Um pouco além da metade do caminho, havia a paragem obrigatória na pequena cidade de Santo Antônio da Patrulha, para o sonho com café ou refrigerante. Ah! Aquele sonho era inesquecível e esperado como um dos grandes acontecimentos da temporadas das praias.Ele era praticamente oco, com muito acúcar e canela por fora e tinha um sabor inigualável. Até hoje sinto o gostinho daqueles sonhos na boca. Logo após Santo Antônio existia uma grande fábrica de açúcar conhecida como AGASA (acho que era Associação Gaúcha de Açúcar S/A), pois a região era conhecida como produtora de cana de açúcar e todos os seus derivados como o caldo de cana, rapadura, melado, cachaça etc.além do acúcar, primeiro produto (naquele tempo não se falava em álcool como combustível de automóveis).
E se a viagem já era boa sem a namorada, imaginem em sua companhia! Eu veraneava em Tramandaí e ela em Arroio Teixeira, distando uma meia hora além de Capão da Canoa. Naquele tempo não eram todas as praias que tinham acesso direto por estrada. Por exemplo, Tramandaí, Capão e Torres, eu me lembro que tinham, mas não me lembro de outras que tivessem. As praias que não tinham acesso direto eram atingidas através de uma praia mais importante, às vezes num bom trecho, pela beira da praia. É isso mesmo, a estrada era a areia da praia e é muito fácil de perceber que se o tempo estivesse ruim ou houvesse uma ressacada ou vento desfavorável, essa viagem se tornava inviável: perdia-se um carro na areia do mar em coisa de uma hora se ele chegasse a parar na beira da praia.
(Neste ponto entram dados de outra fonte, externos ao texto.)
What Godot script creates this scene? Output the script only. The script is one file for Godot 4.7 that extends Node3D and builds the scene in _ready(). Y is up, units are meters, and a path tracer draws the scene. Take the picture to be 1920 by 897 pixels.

Para se chegar a Arroio Teixeira, ia-se por estrada até Capão da Canoa e daí pela beira da praia por meia hora ou pouco mais. As famílias iam sempre com os carros abarrotados, pois os recursos eram mais escassos e caros nas cidades litorâneas e, em geral, elas passavam a temporada de verão (época dos três maravilhosos meses de férias) na praia. Meu futuro sogro tinha sempre a sua casa de praia cheia nessa época e eu era, indiscutivelmente, um dos "perús" mais assíduos. Nessas ocasiões, ele usava um Jeep que rebocava um pequeno carrinho com todo a carga e não foram poucas as oportunidades em que fizemos aquele percurso de três horas e mais de viagem chacoalhando dentro daquele arremedo de carro.  Mas como era divertido! E como era muito mais fácil encontrar diversão naquela época!

Quando iniciei essa crônica, era bem outro o meu objetivo principal. Entretanto uma visita ao passado deixa sempre essa possibilidade ao alcance. A gente entra e não quer sair mais por força das lembranças que são tantas e tão vivas. Foi muito boa essa rápida visita ao nosso passado. O assunto principal terá que esperar pela próxima crônica.